El ahora ex gobernador deja al estado de Veracruz en quiebra y
profundamente endeudado; debiendo cerca de cuatro mil millones de pesos tan
sólo a Soriana y a municipios. Por cierto, parte de la deuda a Soriana es
producto de la compra de monederos electrónicos que se repartieron en la campaña
electoral de Enrique Peña Nieto en 2012. A los ilícitos de Duarte en términos
financieros –que es necesario expresarlos en cantidades cuasi inimaginables-
habría que añadir el crecimiento de la inseguridad, del crimen organizado y la
persecución, desaparición o asesinato de periodistas incómodos; alrededor de 20
periodistas muertos, incluido uno asesinado en la Ciudad de México.
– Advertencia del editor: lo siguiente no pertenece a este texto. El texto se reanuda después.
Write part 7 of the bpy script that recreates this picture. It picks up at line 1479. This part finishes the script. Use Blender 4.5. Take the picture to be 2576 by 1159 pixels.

Pero amén
de todas estas sospechas, pruebas o advertencias, Javier Duarte Ochoa gobernó,
abusó, reprimió y desfalcó tranquilamente al estado de Veracruz, por 5 años, 10
meses y 12 días. Lo que sucede en este momento, es crónica de una impunidad y
encubrimiento anunciados y conocidos.
Caso similar es el del ex gobernador de Sonora, el panista
Guillermo Padrés, quien es acusado de enriquecimiento ilícito y desvío de
recursos, por más de 30 mil millones de pesos, según la actual gobernadora
Claudia Pavlovich. Al momento Padrés cuenta con una orden de aprehensión y más
de 200 indagatorias en su contra por irregularidades fiscales malos manejos de
las finanzas estatales, es decir, fraude. Pero al igual que Duarte y que muchos
otras casos anteriores, presentes y futuros, la respuesta de sus partidos, así
como de las autoridades locales y federales, es tardía, insuficiente e
ineficiente. La indignación, crece.
La descomposición del gobierno no se limita a la corrupción o al
enriquecimiento ilícito, sino a su incapacidad para impartir justicia y
garantizar la seguridad sus ciudadanos. La respuesta de la ciudadanía ha ido
desde las autodefensas hasta el linchamiento comunitario, pasando por la
justicia de propia mano, incluso con sartenes. Hace unos días -el 31 de
octubre- se conocieron dos casos de ciudadanos que ante la ineficacia
consuetudinaria de las autoridades, así como por el hartazgo de la inseguridad,
decidieron hacer justicia por su propia mano, asesinando a los asaltantes. Uno
de esos casos se presentó en la carretera México-Toluca a la altura de La
Marquesa, cuando cuatro individuos asaltaron un autobús de pasajeros, quienes
al salir del transporte fueron atacados por uno de los pasajeros, quien los
hirió y finalmente los ejecutó; el “justiciero” –asesino o ambos- regresó sus
pertenencias a los pasajeros pidiendo sólo que “le hicieran el paro”, es decir,
que no le denunciaran. El otro caso fue la madrugada del mismo día en
Aguascalientes, donde tres mujeres defendieron su hogar de un asaltante armado
con un machete, dándole muerte con sartenes y ladrillos. Ambos casos si bien
son profundamente cuestionables, también son comprensibles. ¿Qué hacer cuando
las autoridades no cumplen, cuando son incapaces o cuando de plano están
coludidas con el crimen? Cuando la gente ve la clase política se beneficia a
costa de ella, que los abusos de acumulan y se combaten sólo en apariencia, ¿es
de extrañar que la respuesta sea como las que hemos visto? Las probabilidades
de que casos como el de La Marquesa o Aguascalientes se repitan son muy altas;
el hartazgo crece y siempre tiene límites. En efecto, algo está podrido en
México, pero recordemos –y volviendo al Bardo de Avón- que “la culpa, mi querido Brutus, no recae en las
estrellas, sino en nosotros que estamos bajo ellas”.